New findings by a pair of researchers with France’s Paris Institute of Astrophysics have determined that a concentration of stellar-mass black holes is situated inside of globular cluster NGC 6397.
A globular cluster is defined as an overly dense stellar system that has host stars packed extremely close to one another, and more often than not, they are very old systems. In regards to NGC 6397, it’s believed some 400,000 stars make up the system which officials estimate is as old as the universe.
Researchers Eduardo Vitral and Gary Mamon initially focused their attention on NGC 6397 with the intention of investigating whether the cluster hosted an intermediate-mass black hole (IMBH) - a highly-debated matter among astronomers eager to find a link between supermassive black holes and stellar-mass black holes.
However, upon further investigation, they instead discovered that the cluster was actually filled with many small black holes.
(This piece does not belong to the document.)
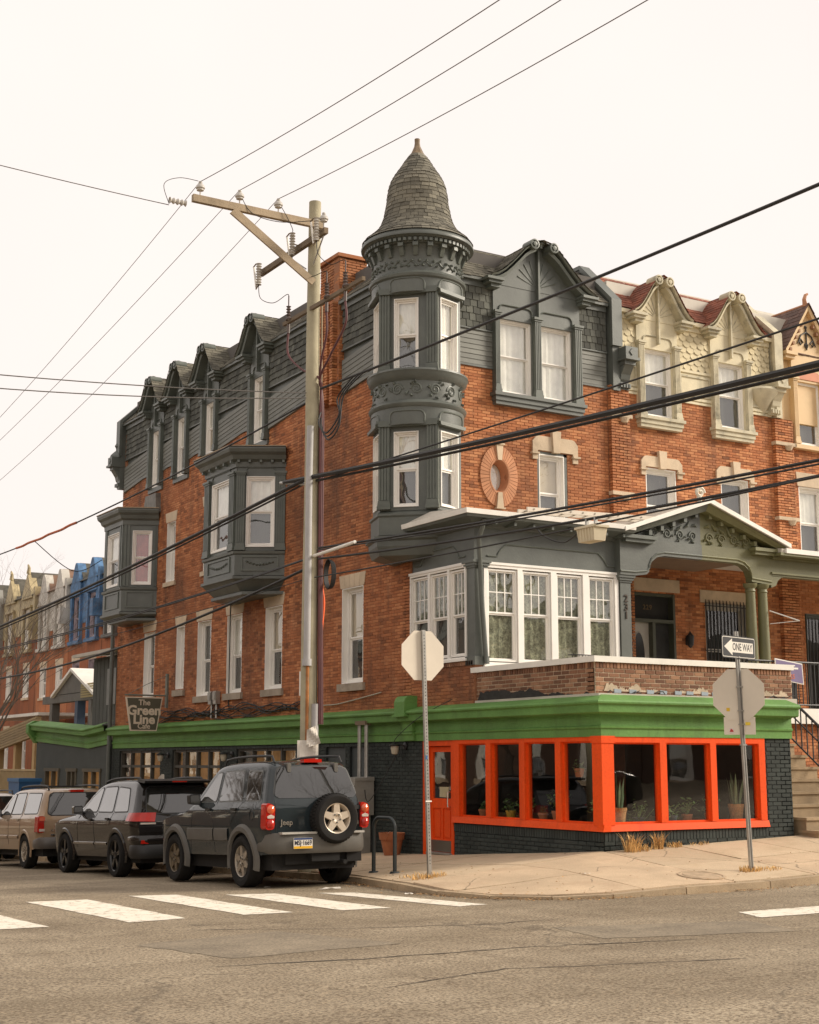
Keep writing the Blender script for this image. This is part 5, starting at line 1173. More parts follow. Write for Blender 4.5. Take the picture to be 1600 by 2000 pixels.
# ================================================================ SHARED PEDIMENT PORCH AND NEIGHBOUR PORCH
ped = thing('pediment_porch', (5.45, 3.4, 2.95), 'gabled porch entrance painted half slate green and half olive with paired columns', 'porch')
QF = FRONT(3.45)
LB = [(3.32, 5.46), (3.70, 5.46), (3.98, 5.50), (4.05, 5.56), (4.05, 5.62), (4.12, 5.76), (4.26, 5.86), (4.45, 5.90), (5.45, 5.90), (5.45, 6.20), (3.32, 6.20)]
RB = [(5.45, 5.90), (6.42, 5.90), (6.60, 5.86), (6.74, 5.76), (6.80, 5.62), (6.80, 5.54), (7.36, 5.50), (7.36, 6.20), (5.45, 6.20)]
for P_, m, m2 in ((LB, TRIM, TRIM2), (RB, OLIVE, OLIVE2)):
    b = MB(QF); b.prism(P_, -.18, .0); b.build('beam', m, ped)
    b = MB(QF); lo = [p for p in P_ if p[1] < 6.0]; b.tube([(u, .0, z + .07) for u, z in lo], .022, 6); b.build('beam_moulding', m2, ped)
    s = -1 if m is TRIM else 1; x0, x1 = sorted((5.45, 5.45 + s * 1.95)); b = MB(QF); b.prism([(5.45, 6.2), (5.45 + s * 1.9, 6.2), (5.45, 6.96)], -.1, -.03); b.build('tympanum', m, ped)
    b = MB(QF)
    for k in range(4):
        cx_, cz_ = 5.45 + s * (.22 + .34 * k), 6.36; r0 = .105
        b.tube([(cx_ + s * r0 * (1 - i / 26) * math.cos(i * .45), -.02, cz_ + r0 * (1 - i / 26) * math.sin(i * .45)) for i in range(24)], [.022 - .0005 * i for i in range(24)], 5)
        for j in range(3): a = RN.uniform(0, 6.28); b.tube([(cx_ + .08 * math.cos(a), -.03, cz_ + .08 * math.sin(a)), (cx_ + .13 * math.cos(a), .005, cz_ + .12 * math.sin(a)), (cx_ + .18 * math.cos(a + .4), -.03, cz_ + .14 * math.sin(a + .4))], [.01, .025, .006], 5)
    for k in range(4): b.tube([(5.45 + s * (.10 + .2 * k), -.03, 6.56 + .1 * (k % 2)), (5.45 + s * (.18 + .2 * k), .0, 6.60 - .05 * k), (5.45 + s * (.25 + .2 * k), -.03, 6.56 - .05 * k)], [.012, .03, .008], 5)
    b.build('relief_scrolls', m2, ped, True, kind='stuff')
    b = MB(QF); A, B = (5.45, 6.99), (5.45 + s * 2.15, 6.19)
    b.hexa([(A[0], -.1, A[1] - .12), (B[0], -.1, B[1] - .0), (B[0], .16, B[1] - .0), (A[0], .16, A[1] - .12), (A[0], -.1, A[1] + .03), (B[0], -.1, B[1] + .08), (B[0], .24, B[1] + .08), (A[0], .24, A[1] + .03)]); b.build('raking_cornice', m2, ped)
    n = 7
    for i in range(n):
        t = (i + .6) / n; u, z = A[0] + (B[0] - A[0]) * t, A[1] + (B[1] - A[1]) * t - .14
        if t < .78: piece('dentil', m2, QF, u - .04, u + .04, -.03, .09, z - .05, z + .05, ped)
    x0, x1 = sorted((5.45 + s * 1.35, 5.45 + s * 2.08)); b = MB(QF); b.box(x0, x1, -.1, .13, 6.10, 6.17); b.box(x0 - .03, x1 + .03, -.1, .18, 6.17, 6.24); b.build('cornice_return', m2, ped)
    b = MB(QF); b.hexa([(A[0], -2.4, A[1] + .035), (B[0] + s * .06, -2.4, B[1] + .085), (B[0] + s * .06, .27, B[1] + .085), (A[0], .27, A[1] + .035), (A[0], -2.4, A[1] + .11), (B[0] + s * .06, -2.4, B[1] + .15), (B[0] + s * .06, .28, B[1] + .15), (A[0], .28, A[1] + .11)]); b.build('gable_roof', ROOFL, ped)
    b = MB(QF); b.hexa([(A[0], .275, A[1] + .03), (B[0] + s * .07, .275, B[1] + .08), (B[0] + s * .07, .31, B[1] + .08), (A[0], .31, A[1] + .03), (A[0], .275, A[1] + .125), (B[0] + s * .07, .275, B[1] + .165), (B[0] + s * .07, .31, B[1] + .165), (A[0], .31, A[1] + .125)]); b.build('roof_edge', WHITR, ped)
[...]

Vitral and Mamon were able to make the discovery by tapping on observations made by NASA’s Hubble Space Telescope and measurements provided by the European Space Agency’s Gaia space observatory.
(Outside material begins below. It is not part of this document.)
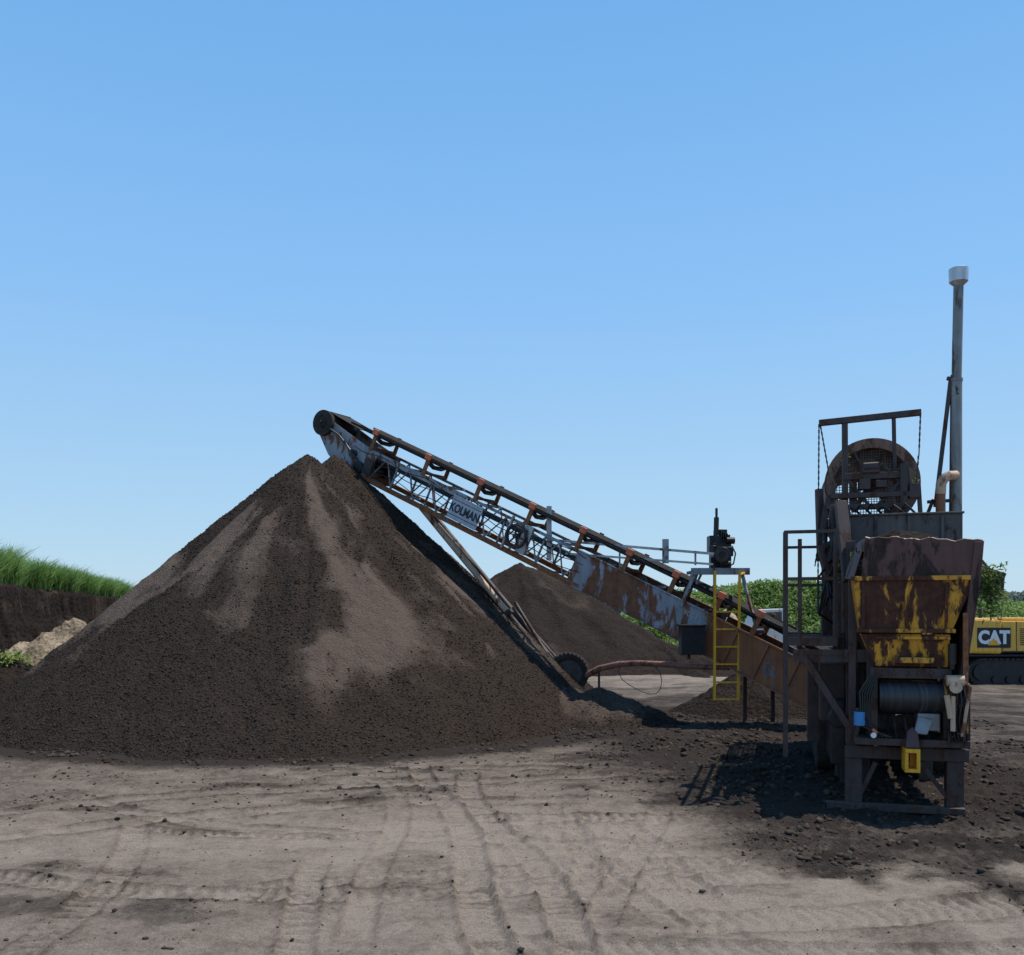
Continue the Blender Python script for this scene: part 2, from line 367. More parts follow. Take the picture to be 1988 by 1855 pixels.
def simplecone(cx,cy,h,s,seed,dryk=.3,rough=.2):
    def f(X,Y):
        r=np.hypot(X-cx,Y-cy);th=np.arctan2(Y-cy,X-cx)
        z=h-s*r+(fbm(np.cos(th)*3,np.sin(th)*3+r*.1,3,seed)-.5)*1.1*np.clip(r/3,0,1)+(fbm(X*1.3,Y*1.3,4,seed+1)-.5)*rough*2
        z=z+(fbm(X*9,Y*9,2,seed+2)-.5)*.08
        return z,np.clip((fbm(X*.6,Y*.6,3,seed+3)-.5)*3+dryk,0,1)*sst(z/1)
    return f
pile('soil_pile',-10,12,35,56,.09,simplecone(.41,46,5.1,.56,110,.0),M_back,'brown soil pile with rounded top behind the conveyor')
pile('soil_pile',2,12,37,46,.08,simplecone(6.6,41.5,1.35,.4,120,0),M_back,'low dark mound added for the shaded foot of the pile behind the draw bar')  # added mound, stands in for shade on the back pile's lower right
pile('soil_pile',3,10,21,27.5,.045,simplecone(6.3,24.2,1.2,.62,130,.1,.15),M_back,'small dark spill heap under the conveyor tail')
pile('soil_pile',-18,-10,22,31,.06,simplecone(-14.8,27.3,1.4,.7,140,.1),M_back,'small dark peat heap beside the cut bank')
pile('soil_pile',-22,-14,28,36,.07,simplecone(-18.6,31,1.2,.6,145,.1),M_back,'low crumbly peat heap at the foot of the bank')
pile('sand_pile',-22,-12,30,41,.06,simplecone(-16.6,34.6,2.4,.75,150,.4,.6),M_sand,'pale tan heap of spoil at the foot of the bank','sand pile')
pile('rubble_pile',6,16,44,54,.09,simplecone(11.3,49,2.6,.8,160,.6,.4),M_sand,'pale rubble heap beyond the conveyor tail','rubble pile')

# ---------- peat bank ----------
def xe(y): return -16.4-(y-25)*.2927
yy=np.concatenate([np.arange(20,60,.12),np.arange(60,98,.3)])
dd=np.concatenate([np.arange(-.6,3.2,.07),np.arange(3.2,8,.5),np.arange(8,120,8)])
Yb,Db=np.meshgrid(yy,dd,indexing='ij')
edge=(fbm(Yb*.45,Yb*0,4,200)-.5)*2.2
q=(Db-edge-.2)/2.1+(fbm(Yb*.9,Db*1.2,4,201)-.5)*.45
prof=np.interp(q,[0,.18,.35,.5,.62,.8,1],[0,.18,.5,.62,.93,.98,1])
Zb=4.08*prof*sst((95-Yb)/5)+(fbm(Yb*2.5,Db*2.5,4,203)-.5)*.4*sst(q*4)-.12
Xb=xe(Yb)-Db
strat=np.clip((fbm(Yb*.35,Zb*2.6,4,204)-.45)*2.4,0,1)
bank=npmesh('peat_bank',np.stack([Xb.ravel(),Yb.ravel(),Zb.ravel()],1),gridfaces(*Xb.shape),M_bank,{'dry':strat.ravel()})
top(bank,kind='structure')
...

In their search for intermediate-mass black holes, both researchers analyzed the positions and velocities of the cluster’s stars, but soon uncovered an invisible component that prompted researchers to conclude that NGC 6397 was riddled with small black holes - not the IMBH they had hoped to find.
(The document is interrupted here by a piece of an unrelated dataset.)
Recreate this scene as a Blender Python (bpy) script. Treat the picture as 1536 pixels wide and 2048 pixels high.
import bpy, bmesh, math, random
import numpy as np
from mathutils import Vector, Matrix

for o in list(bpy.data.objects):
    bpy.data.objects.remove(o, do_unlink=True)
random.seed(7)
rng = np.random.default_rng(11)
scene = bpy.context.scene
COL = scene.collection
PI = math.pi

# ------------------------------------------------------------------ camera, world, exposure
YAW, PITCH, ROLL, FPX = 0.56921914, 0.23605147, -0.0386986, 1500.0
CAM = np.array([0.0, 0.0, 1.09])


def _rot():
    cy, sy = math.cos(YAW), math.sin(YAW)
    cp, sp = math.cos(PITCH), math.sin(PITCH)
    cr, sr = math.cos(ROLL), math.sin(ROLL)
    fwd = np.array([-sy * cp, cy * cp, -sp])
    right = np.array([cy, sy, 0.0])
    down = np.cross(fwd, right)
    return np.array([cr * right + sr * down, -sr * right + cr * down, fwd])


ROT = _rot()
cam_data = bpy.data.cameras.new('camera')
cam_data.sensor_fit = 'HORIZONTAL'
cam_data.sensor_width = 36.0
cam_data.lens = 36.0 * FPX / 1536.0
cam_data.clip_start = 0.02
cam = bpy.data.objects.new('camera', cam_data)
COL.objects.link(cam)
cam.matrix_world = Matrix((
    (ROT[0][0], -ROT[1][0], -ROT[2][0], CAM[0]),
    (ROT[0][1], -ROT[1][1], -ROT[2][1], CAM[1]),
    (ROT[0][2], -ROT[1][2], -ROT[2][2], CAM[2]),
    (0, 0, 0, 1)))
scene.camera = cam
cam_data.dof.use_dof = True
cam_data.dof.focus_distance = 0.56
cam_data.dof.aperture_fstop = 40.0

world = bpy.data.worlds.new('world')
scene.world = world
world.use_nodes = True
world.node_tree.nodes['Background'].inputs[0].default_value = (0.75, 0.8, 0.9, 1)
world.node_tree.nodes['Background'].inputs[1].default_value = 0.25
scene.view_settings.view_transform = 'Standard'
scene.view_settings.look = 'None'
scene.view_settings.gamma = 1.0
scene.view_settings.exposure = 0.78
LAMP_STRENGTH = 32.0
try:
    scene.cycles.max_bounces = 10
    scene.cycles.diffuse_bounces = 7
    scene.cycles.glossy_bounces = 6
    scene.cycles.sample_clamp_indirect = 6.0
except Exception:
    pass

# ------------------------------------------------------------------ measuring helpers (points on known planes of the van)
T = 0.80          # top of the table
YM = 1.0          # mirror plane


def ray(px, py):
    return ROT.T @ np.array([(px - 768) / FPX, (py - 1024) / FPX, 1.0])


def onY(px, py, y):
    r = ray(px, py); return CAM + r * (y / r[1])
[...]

Officials argued in their findings that the mystery component they came upon could only be the remnants of massive stars such as white dwarfs or neutron stars based on their mass, extent and location. They further noted that the majority of the black holes were located within the center of the NGC 6397 as a result of gravitational drag, which prompts dead stars to sink toward the galactic center, as lower-mass stars migrate outward.
"Our analysis indicated that the orbits of the stars are close to random throughout the globular cluster, rather than systematically circular or very elongated," Mamon explained in a NASA statement. “We used the theory of stellar evolution to conclude that most of the extra mass we found was in the form of black holes.”
Vitral and Mamon’s findings come as two recent studies have proposed that stellar-mass black holes could populate the core of globular clusters. The pair have postulated that their findings could support the argument that black holes within globular clusters are a source of gravitational waves.